Hingga pada 2018, AS diamankan polisi setelah terjadinya penyerangan di Mapolda Riau, Pekanbaru.
Saat itu Ia menjadi salah satu orang yang mendukung segala bentuk radikalisme dan berperan sebagai pelatih para pelaku teror yang menyerang markas kepolisian di ibukota Provinsi Riau tersebut.
"Saya sebenarnya sudah mulai merasakan keraguan di hati dan masih mengatakan tunggu dulu saat itu. Pasalnya saya belum menemukan hasil akhir yang pas di hati," ujarnya meski mengaku tidak ikut dalam penyerangan namun menjadi pelatih empat pelaku aksi yang membawa samurai saat itu.

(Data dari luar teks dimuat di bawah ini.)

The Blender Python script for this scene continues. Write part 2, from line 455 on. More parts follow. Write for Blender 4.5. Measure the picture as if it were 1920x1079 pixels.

Sementara itu, Kepala Satuan Tugas Wilayah (Kasatgaswil) Riau Densus 88 Anti Teror Polri, Kombes Teji Dwi Saptono, mengatakan para mantan napi teroris ini sudah dinyatakan kembali Merah Putih setelah dibina Densus 88 Anti Teror Polri. Subdit Bina Masyarakat Direktorat Deradikalisasi BNPT sudah aktif dan rutin secara berkala memberikan sosialisasi terkait dampak paham radikalisme di Provinsi Riau khususnya.
"Selain membantu kita dalam sosialisasi dalam bahaya paham radikalisme kita juga memberi ruang kepada para eks napiter untuk kembali memulai hidup yang baru, seperti memberikan pelatihan dan membantu mencari pekerjaan agar para eks napiter ini bisa kembali ke masyarakat dan hidup seperti warga negara biasa," tutur Tejo.